STORED ROWS>
— start —

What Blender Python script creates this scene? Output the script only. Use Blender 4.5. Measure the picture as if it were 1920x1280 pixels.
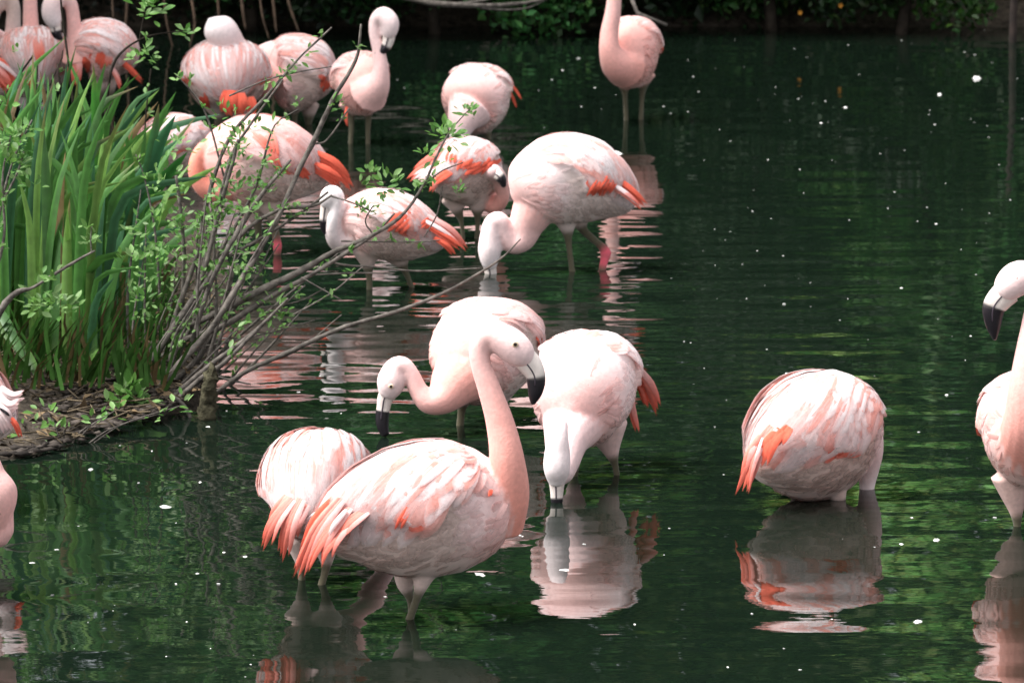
import bpy, math, random
import numpy as np
from mathutils import Vector, kdtree
from mathutils.bvhtree import BVHTree

random.seed(7)
rng = np.random.default_rng(11)
C = bpy.context.scene
COL = C.collection
for o in list(bpy.data.objects):
    bpy.data.objects.remove(o)

# ------------------------------------------------------------------ camera, sky, sun, exposure
F = 8700.0                    # focal length in photograph pixels (1920 wide)
CAM_H = 2.7
PITCH = math.atan(1443.0 / F)
cam = bpy.data.cameras.new('camera')
cam_o = bpy.data.objects.new('camera', cam)
COL.objects.link(cam_o)
cam_o.location = (0, 0, CAM_H)
cam_o.rotation_euler = (math.pi / 2 - PITCH, 0, 0)
cam.sensor_width = 36.0
cam.lens = 36.0 * F / 1920.0
cam.clip_start = 0.1
cam.clip_end = 2000
cam.dof.use_dof = True
cam.dof.focus_distance = 13.0
cam.dof.aperture_fstop = 11.0
C.camera = cam_o

SUN_EL, SUN_AZ = 60.0, -108.0   # azimuth measured from +Y (away from the camera) towards +X
world = bpy.data.worlds.new('World')
C.world = world
world.use_nodes = True
wn = world.node_tree.nodes
wl = world.node_tree.links
for n in list(wn):
    wn.remove(n)
wo = wn.new('ShaderNodeOutputWorld')
bg = wn.new('ShaderNodeBackground')
sky = wn.new('ShaderNodeTexSky')
sky.sky_type = 'NISHITA'
sky.sun_disc = False
sky.sun_elevation = math.radians(SUN_EL)
sky.sun_rotation = math.radians(SUN_AZ)
sky.air_density = 1.0
sky.dust_density = 3.0
hs = wn.new('ShaderNodeHueSaturation')
hs.inputs['Saturation'].default_value = 0.22     # thin bright overcast
wl.new(sky.outputs[0], hs.inputs['Color'])
wl.new(hs.outputs[0], bg.inputs['Color'])
bg.inputs['Strength'].default_value = 0.13
wl.new(bg.outputs[0], wo.inputs['Surface'])

sun = bpy.data.lights.new('sun', 'SUN')
sun.energy = 2.4
sun.angle = math.radians(30)
sun.color = (1.0, 0.98, 0.96)
sun_o = bpy.data.objects.new('sun', sun)
COL.objects.link(sun_o)
az, el = math.radians(SUN_AZ), math.radians(SUN_EL)
sd = Vector((math.sin(az) * math.cos(el), math.cos(az) * math.cos(el), math.sin(el)))
sun_o.rotation_euler = (-sd).to_track_quat('-Z', 'Y').to_euler()

C.view_settings.view_transform = 'Standard'
C.view_settings.look = 'None'
C.view_settings.gamma = 1.0
C.view_settings.exposure = 1.4
try:
    C.view_settings.use_curve_mapping = False
    C.cycles.use_denoising = True
    C.cycles.max_bounces = 8
    C.cycles.transparent_max_bounces = 14
except Exception:
    pass

# ------------------------------------------------------------------ geometry of the view
cp, sp = math.cos(PITCH), math.sin(PITCH)


def ray(px, py):
    u, v = (px - 960.0) / F, (640.0 - py) / F
    return np.array((u, cp + v * sp, -sp + v * cp))


def P(px, py, Y):
    d = ray(px, py)
    return np.array((0, 0, CAM_H)) + d * (Y / d[1])


def W(px, py):
    d = ray(px, py)
    return np.array((0, 0, CAM_H)) + d * (CAM_H / -d[2])


def YW(py):
    return W(960, py)[1]


def scale(Y):                  # metres per photograph pixel at distance Y
    return Y / F * 1.01


# ------------------------------------------------------------------ materials
def new_mat(name):
    m = bpy.data.materials.new(name)
    m.use_nodes = True
    nt = m.node_tree
    b = nt.nodes['Principled BSDF']
    return m, nt, b


def N(nt, t, **kw):
    n = nt.nodes.new(t)
    for k, v in kw.items():
        if k in n.inputs:
            n.inputs[k].default_value = v
        else:
            setattr(n, k, v)
    return n


def bump(nt, b, scale_, strength, dist=0.01, detail=4, mapscale=None):
    tc = N(nt, 'ShaderNodeTexCoord')
    no = N(nt, 'ShaderNodeTexNoise')
    no.inputs['Scale'].default_value = scale_
    no.inputs['Detail'].default_value = detail
    if mapscale:
        mp = N(nt, 'ShaderNodeMapping')
        mp.inputs['Scale'].default_value = mapscale
        nt.links.new(tc.outputs['Object'], mp.inputs[0])
        nt.links.new(mp.outputs[0], no.inputs['Vector'])
    else:
        nt.links.new(tc.outputs['Object'], no.inputs['Vector'])
    bu = N(nt, 'ShaderNodeBump')
    bu.inputs['Strength'].default_value = strength
    bu.inputs['Distance'].default_value = dist
    nt.links.new(no.outputs[0], bu.inputs['Height'])
    nt.links.new(bu.outputs[0], b.inputs['Normal'])
    return no


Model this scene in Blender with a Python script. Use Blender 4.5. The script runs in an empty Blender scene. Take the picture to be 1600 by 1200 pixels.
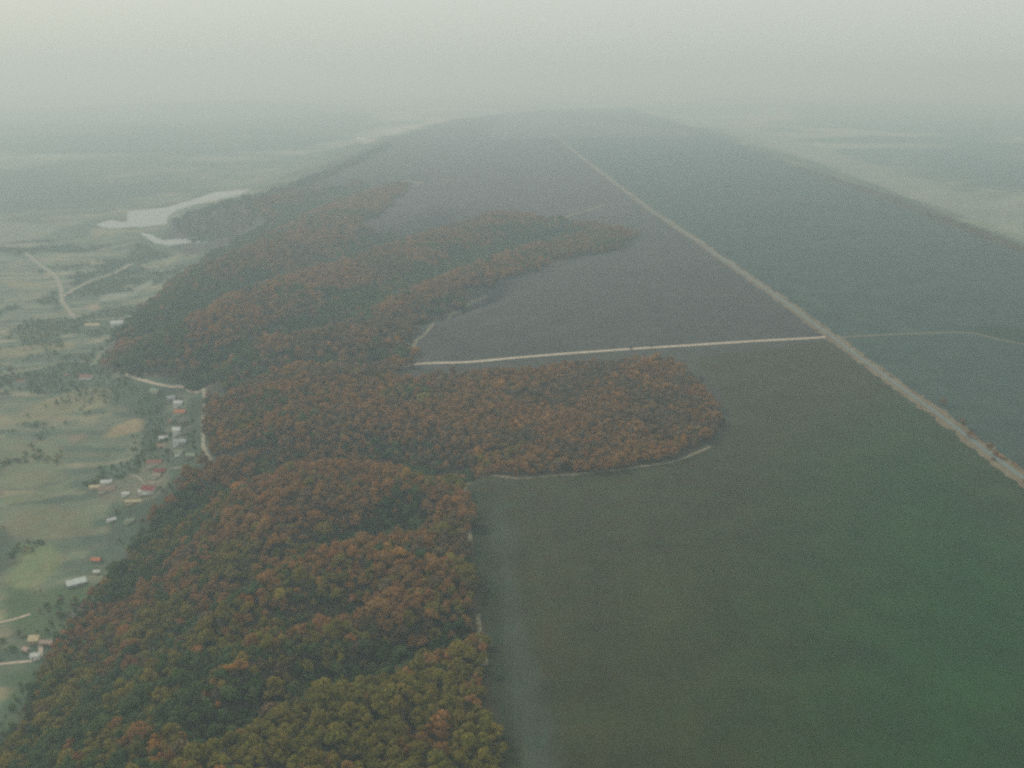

— end —

TASK GOAL> Reproduce each record above by retyping it exactly; omit all images.

RESPONSE TO THIS EXERCISE>
What Blender Python script creates this scene? Output the script only. Use Blender 4.5. Measure the picture as if it were 1920x1280 pixels.
import bpy, math, random
import numpy as np
from mathutils import Vector, kdtree
from mathutils.bvhtree import BVHTree

random.seed(7)
rng = np.random.default_rng(11)
C = bpy.context.scene
COL = C.collection
for o in list(bpy.data.objects):
    bpy.data.objects.remove(o)

# ------------------------------------------------------------------ camera, sky, sun, exposure
F = 8700.0                    # focal length in photograph pixels (1920 wide)
CAM_H = 2.7
PITCH = math.atan(1443.0 / F)
cam = bpy.data.cameras.new('camera')
cam_o = bpy.data.objects.new('camera', cam)
COL.objects.link(cam_o)
cam_o.location = (0, 0, CAM_H)
cam_o.rotation_euler = (math.pi / 2 - PITCH, 0, 0)
cam.sensor_width = 36.0
cam.lens = 36.0 * F / 1920.0
cam.clip_start = 0.1
cam.clip_end = 2000
cam.dof.use_dof = True
cam.dof.focus_distance = 13.0
cam.dof.aperture_fstop = 11.0
C.camera = cam_o

SUN_EL, SUN_AZ = 60.0, -108.0   # azimuth measured from +Y (away from the camera) towards +X
world = bpy.data.worlds.new('World')
C.world = world
world.use_nodes = True
wn = world.node_tree.nodes
wl = world.node_tree.links
for n in list(wn):
    wn.remove(n)
wo = wn.new('ShaderNodeOutputWorld')
bg = wn.new('ShaderNodeBackground')
sky = wn.new('ShaderNodeTexSky')
sky.sky_type = 'NISHITA'
sky.sun_disc = False
sky.sun_elevation = math.radians(SUN_EL)
sky.sun_rotation = math.radians(SUN_AZ)
sky.air_density = 1.0
sky.dust_density = 3.0
hs = wn.new('ShaderNodeHueSaturation')
hs.inputs['Saturation'].default_value = 0.22     # thin bright overcast
wl.new(sky.outputs[0], hs.inputs['Color'])
wl.new(hs.outputs[0], bg.inputs['Color'])
bg.inputs['Strength'].default_value = 0.13
wl.new(bg.outputs[0], wo.inputs['Surface'])

sun = bpy.data.lights.new('sun', 'SUN')
sun.energy = 2.4
sun.angle = math.radians(30)
sun.color = (1.0, 0.98, 0.96)
sun_o = bpy.data.objects.new('sun', sun)
COL.objects.link(sun_o)
az, el = math.radians(SUN_AZ), math.radians(SUN_EL)
sd = Vector((math.sin(az) * math.cos(el), math.cos(az) * math.cos(el), math.sin(el)))
sun_o.rotation_euler = (-sd).to_track_quat('-Z', 'Y').to_euler()

C.view_settings.view_transform = 'Standard'
C.view_settings.look = 'None'
C.view_settings.gamma = 1.0
C.view_settings.exposure = 1.4
try:
    C.view_settings.use_curve_mapping = False
    C.cycles.use_denoising = True
    C.cycles.max_bounces = 8
    C.cycles.transparent_max_bounces = 14
except Exception:
    pass

# ------------------------------------------------------------------ geometry of the view
cp, sp = math.cos(PITCH), math.sin(PITCH)


def ray(px, py):
    u, v = (px - 960.0) / F, (640.0 - py) / F
    return np.array((u, cp + v * sp, -sp + v * cp))


def P(px, py, Y):
    d = ray(px, py)
    return np.array((0, 0, CAM_H)) + d * (Y / d[1])


def W(px, py):
    d = ray(px, py)
    return np.array((0, 0, CAM_H)) + d * (CAM_H / -d[2])


def YW(py):
    return W(960, py)[1]


def scale(Y):                  # metres per photograph pixel at distance Y
    return Y / F * 1.01


# ------------------------------------------------------------------ materials
def new_mat(name):
    m = bpy.data.materials.new(name)
    m.use_nodes = True
    nt = m.node_tree
    b = nt.nodes['Principled BSDF']
    return m, nt, b


def N(nt, t, **kw):
    n = nt.nodes.new(t)
    for k, v in kw.items():
        if k in n.inputs:
            n.inputs[k].default_value = v
        else:
            setattr(n, k, v)
    return n


def bump(nt, b, scale_, strength, dist=0.01, detail=4, mapscale=None):
    tc = N(nt, 'ShaderNodeTexCoord')
    no = N(nt, 'ShaderNodeTexNoise')
    no.inputs['Scale'].default_value = scale_
    no.inputs['Detail'].default_value = detail
    if mapscale:
        mp = N(nt, 'ShaderNodeMapping')
        mp.inputs['Scale'].default_value = mapscale
        nt.links.new(tc.outputs['Object'], mp.inputs[0])
        nt.links.new(mp.outputs[0], no.inputs['Vector'])
    else:
        nt.links.new(tc.outputs['Object'], no.inputs['Vector'])
    bu = N(nt, 'ShaderNodeBump')
    bu.inputs['Strength'].default_value = strength
    bu.inputs['Distance'].default_value = dist
    nt.links.new(no.outputs[0], bu.inputs['Height'])
    nt.links.new(bu.outputs[0], b.inputs['Normal'])
    return no


Model this scene in Blender with a Python script. Use Blender 4.5. The script runs in an empty Blender scene. Take the picture to be 1600 by 1200 pixels.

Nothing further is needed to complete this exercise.